If you are like most professionals, you immediately will become flustered. The intrusion on your time and your progress means that you are not going to accomplish all that you set out to before the end of the day. Is there a way to proceed and still feel good about all that you accomplish?

I believe there is, and it involves first making a miniature, supplemental to-do list that accurately encapsulates the new task that you need to handle. Why create this supplemental to-do list? It gives you focus and direction, reduces anxiety, and increases the probability that you will remain buoyant at the time of its completion and be able to turn back to what you were doing before the task was assigned.

If you don’t compose such a list, and simply plow headlong into the unexpected challenge that has come your way, you might not proceed effectively, and you might never get back to the to-do list on which you were working.

Anticipating the Unexpected

Unforeseen tasks that arise represent more than intrusions on our time; they represent intrusions on our mental and emotional state of being. Some people are naturally good at handling unexpected situations.

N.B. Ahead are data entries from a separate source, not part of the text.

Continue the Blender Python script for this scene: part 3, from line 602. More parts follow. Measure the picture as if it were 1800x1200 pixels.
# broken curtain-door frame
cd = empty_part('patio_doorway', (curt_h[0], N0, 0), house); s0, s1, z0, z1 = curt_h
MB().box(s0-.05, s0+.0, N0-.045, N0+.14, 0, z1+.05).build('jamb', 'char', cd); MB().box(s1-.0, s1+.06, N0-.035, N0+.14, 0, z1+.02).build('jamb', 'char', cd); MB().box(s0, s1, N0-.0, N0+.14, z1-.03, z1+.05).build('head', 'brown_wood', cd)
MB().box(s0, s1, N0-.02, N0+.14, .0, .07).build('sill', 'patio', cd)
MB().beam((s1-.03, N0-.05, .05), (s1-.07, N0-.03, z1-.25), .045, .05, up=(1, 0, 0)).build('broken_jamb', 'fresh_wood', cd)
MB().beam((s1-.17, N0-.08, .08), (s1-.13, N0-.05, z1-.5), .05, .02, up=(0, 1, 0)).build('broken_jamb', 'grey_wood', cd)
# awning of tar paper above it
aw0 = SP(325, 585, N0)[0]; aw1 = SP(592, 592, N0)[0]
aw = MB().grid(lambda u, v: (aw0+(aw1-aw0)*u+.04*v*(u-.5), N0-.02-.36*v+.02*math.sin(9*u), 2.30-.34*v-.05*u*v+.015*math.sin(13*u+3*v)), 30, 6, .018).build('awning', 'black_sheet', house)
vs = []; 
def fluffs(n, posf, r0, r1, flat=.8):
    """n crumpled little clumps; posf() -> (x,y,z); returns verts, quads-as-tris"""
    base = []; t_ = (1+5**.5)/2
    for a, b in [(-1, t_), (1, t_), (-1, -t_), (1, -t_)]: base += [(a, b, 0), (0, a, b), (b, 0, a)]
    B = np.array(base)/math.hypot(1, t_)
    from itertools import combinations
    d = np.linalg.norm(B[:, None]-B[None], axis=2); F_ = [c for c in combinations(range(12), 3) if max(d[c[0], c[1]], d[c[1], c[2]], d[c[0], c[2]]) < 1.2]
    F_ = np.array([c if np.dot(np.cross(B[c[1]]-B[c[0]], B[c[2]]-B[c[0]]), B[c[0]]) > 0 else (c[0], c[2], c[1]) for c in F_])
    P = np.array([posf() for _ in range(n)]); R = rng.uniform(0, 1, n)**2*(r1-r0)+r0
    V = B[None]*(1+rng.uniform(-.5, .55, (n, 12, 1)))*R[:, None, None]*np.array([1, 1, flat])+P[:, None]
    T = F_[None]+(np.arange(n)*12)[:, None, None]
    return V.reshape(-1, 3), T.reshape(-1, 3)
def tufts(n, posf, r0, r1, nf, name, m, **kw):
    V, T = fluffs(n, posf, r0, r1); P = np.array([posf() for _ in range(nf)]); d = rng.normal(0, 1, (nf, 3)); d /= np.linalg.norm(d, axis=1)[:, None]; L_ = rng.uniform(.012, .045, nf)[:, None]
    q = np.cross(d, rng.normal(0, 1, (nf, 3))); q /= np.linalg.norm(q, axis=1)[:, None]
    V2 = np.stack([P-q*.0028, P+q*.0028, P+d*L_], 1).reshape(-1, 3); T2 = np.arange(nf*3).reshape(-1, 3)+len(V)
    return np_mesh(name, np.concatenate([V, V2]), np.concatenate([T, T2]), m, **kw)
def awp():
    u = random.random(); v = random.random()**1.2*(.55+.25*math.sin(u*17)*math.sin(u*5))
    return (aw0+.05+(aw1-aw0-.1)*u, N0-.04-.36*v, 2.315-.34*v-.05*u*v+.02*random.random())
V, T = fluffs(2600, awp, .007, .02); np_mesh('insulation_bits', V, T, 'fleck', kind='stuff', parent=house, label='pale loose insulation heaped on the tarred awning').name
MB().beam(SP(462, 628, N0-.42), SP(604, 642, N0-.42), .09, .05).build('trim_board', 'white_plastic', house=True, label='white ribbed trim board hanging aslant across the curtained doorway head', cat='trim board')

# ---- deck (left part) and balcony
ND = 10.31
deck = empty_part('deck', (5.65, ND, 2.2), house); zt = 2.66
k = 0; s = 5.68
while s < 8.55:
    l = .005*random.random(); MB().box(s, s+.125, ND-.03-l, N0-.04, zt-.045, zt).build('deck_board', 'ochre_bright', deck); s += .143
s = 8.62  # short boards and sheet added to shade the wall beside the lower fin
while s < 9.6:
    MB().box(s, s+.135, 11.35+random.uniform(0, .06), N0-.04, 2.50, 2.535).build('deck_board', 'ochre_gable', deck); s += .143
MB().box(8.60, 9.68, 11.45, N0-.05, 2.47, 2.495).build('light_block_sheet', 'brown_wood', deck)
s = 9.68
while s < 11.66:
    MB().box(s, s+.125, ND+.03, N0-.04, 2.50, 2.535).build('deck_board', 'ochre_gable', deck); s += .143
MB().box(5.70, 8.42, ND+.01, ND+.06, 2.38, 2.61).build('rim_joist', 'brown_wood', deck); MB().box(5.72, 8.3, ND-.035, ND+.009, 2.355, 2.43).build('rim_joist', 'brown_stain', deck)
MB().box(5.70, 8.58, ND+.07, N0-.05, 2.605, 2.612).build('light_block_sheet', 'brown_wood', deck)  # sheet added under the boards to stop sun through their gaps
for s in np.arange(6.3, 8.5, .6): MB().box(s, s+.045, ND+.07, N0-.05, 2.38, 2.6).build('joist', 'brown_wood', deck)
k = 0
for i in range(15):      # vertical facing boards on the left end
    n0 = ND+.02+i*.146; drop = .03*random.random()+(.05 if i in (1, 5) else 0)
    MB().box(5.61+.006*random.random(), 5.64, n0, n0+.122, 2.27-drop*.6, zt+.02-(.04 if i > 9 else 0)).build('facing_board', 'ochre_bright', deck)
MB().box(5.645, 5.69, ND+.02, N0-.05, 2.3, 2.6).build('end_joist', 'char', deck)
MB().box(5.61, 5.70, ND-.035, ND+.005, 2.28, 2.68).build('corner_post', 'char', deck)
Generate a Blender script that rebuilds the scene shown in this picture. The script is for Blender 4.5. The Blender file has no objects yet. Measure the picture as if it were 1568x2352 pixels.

Most of us, however, are not wired like this. Interruptions and intrusions on our workday take us off the path that we wanted to follow, and tend to be at least momentarily upsetting.

So… when executing the items on your to-do list, proceed ‘knowing’ that there will be an interruption of some sort. You don’t know when it is coming or how large it will be, but it will pull you off course. The key question for you is: can you develop the capacity to maintain balance and equanimity in the face of such disruptions?

The good news is that you can, and it all starts with acknowledging that the situation is likely to happen, devising a supplemental checklist to handle the new task, and as deftly as possible, returning to what you were doing.